Generalized Evolutionary Point Processes: Model Specifications and Model Comparison

Abstract

Generalized evolutionary point processes offer a class of point process models that allows for either excitation or inhibition based upon the history of the process. In this regard, we propose modeling which comprises generalization of the nonlinear Hawkes process. Working within a Bayesian framework, model fitting is implemented through Markov chain Monte Carlo. This entails discussion of computation of the likelihood for such point patterns. Furthermore, for this class of models, we discuss strategies for model comparison. Using simulation, we illustrate how well we can distinguish these models from point pattern specifications with conditionally independent event times, e.g., Poisson processes.
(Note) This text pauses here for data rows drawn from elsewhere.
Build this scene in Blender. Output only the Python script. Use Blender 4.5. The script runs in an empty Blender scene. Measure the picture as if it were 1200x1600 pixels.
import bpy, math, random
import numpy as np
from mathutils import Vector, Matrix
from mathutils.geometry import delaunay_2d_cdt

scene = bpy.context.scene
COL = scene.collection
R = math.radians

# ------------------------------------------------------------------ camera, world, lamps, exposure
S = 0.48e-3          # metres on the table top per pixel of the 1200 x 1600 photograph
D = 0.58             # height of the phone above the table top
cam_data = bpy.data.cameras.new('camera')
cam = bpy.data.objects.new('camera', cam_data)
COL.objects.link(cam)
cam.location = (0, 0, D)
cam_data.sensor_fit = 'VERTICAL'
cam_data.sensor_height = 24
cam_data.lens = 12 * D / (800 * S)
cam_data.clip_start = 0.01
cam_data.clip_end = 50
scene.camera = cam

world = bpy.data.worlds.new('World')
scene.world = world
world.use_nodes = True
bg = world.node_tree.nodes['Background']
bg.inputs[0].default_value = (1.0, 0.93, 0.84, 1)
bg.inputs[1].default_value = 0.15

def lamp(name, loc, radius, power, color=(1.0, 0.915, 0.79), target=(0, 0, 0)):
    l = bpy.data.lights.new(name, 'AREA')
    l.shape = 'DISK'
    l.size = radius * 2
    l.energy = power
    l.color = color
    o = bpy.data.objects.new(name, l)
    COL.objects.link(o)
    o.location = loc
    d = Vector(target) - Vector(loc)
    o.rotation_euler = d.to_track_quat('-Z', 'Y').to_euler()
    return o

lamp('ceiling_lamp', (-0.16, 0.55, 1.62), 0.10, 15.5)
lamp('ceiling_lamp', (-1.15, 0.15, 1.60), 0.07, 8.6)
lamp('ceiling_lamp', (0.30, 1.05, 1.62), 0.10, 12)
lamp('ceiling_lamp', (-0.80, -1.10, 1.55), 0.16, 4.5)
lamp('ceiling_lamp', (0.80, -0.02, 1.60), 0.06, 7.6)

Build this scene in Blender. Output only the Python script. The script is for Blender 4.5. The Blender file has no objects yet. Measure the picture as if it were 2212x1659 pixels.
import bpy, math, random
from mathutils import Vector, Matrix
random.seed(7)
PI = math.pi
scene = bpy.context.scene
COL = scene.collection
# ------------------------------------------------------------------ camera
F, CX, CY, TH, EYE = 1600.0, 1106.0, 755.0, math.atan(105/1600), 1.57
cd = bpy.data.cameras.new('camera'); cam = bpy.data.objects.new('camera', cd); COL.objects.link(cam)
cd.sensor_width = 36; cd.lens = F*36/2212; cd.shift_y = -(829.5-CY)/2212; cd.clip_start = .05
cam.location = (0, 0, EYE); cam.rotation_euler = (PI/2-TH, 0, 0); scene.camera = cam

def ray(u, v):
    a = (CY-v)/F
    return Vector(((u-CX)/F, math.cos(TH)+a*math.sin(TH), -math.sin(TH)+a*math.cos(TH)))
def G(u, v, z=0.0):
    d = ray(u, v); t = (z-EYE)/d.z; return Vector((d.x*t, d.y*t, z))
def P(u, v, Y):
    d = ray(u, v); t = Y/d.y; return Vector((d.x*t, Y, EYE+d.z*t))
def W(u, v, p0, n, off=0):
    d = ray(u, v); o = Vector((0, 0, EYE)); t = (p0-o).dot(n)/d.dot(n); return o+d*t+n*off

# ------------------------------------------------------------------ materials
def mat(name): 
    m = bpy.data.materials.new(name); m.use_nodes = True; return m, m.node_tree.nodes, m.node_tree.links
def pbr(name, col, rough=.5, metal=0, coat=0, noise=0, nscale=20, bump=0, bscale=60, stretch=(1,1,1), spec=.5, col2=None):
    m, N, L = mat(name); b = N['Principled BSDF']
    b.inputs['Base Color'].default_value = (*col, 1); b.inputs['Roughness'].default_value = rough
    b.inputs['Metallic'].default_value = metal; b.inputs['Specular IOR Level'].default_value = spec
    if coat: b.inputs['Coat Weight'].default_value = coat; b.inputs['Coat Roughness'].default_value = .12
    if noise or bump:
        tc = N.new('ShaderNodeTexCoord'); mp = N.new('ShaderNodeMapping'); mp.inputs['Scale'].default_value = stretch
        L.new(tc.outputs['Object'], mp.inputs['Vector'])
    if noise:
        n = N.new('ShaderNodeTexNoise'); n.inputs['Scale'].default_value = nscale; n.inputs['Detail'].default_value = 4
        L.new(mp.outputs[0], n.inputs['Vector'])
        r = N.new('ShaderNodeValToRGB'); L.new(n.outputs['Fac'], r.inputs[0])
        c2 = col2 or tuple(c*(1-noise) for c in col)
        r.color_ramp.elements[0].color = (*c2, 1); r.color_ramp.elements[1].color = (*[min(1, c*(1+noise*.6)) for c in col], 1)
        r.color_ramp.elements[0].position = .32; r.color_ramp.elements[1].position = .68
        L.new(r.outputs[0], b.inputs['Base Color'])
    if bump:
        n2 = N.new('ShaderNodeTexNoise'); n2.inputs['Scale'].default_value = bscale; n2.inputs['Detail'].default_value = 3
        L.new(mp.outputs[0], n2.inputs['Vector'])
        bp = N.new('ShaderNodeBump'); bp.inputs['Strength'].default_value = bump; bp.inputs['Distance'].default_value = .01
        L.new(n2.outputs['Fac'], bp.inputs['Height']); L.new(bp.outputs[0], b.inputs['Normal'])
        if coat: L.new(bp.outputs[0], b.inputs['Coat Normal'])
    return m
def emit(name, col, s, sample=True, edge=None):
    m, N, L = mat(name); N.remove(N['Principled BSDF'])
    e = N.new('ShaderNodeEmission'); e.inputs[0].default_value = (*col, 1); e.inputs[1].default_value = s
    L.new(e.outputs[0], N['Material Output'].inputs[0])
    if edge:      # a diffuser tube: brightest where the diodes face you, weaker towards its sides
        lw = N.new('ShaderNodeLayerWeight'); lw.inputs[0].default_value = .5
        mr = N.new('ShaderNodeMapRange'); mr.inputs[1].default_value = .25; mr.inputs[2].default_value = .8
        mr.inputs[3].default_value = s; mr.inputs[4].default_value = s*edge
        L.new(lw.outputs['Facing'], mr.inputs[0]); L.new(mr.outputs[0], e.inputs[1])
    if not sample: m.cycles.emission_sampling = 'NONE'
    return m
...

Specifically, we demonstrate that these models can correctly identify true relationships (i.e., excitation or inhibition/control). Then, we consider a novel extension of the log Gaussian Cox process that incorporates evolutionary behavior and illustrate that our model comparison approach prefers the evolutionary log Gaussian Cox process compared to simpler models. We also examine a real dataset consisting of violent crime events from the 11th police district in Chicago from the year 2018. This data exhibits strong daily seasonality and changes across the year. After we account for these data attributes, we find significant but mild self-excitation, implying that event occurrence increases the intensity of future events.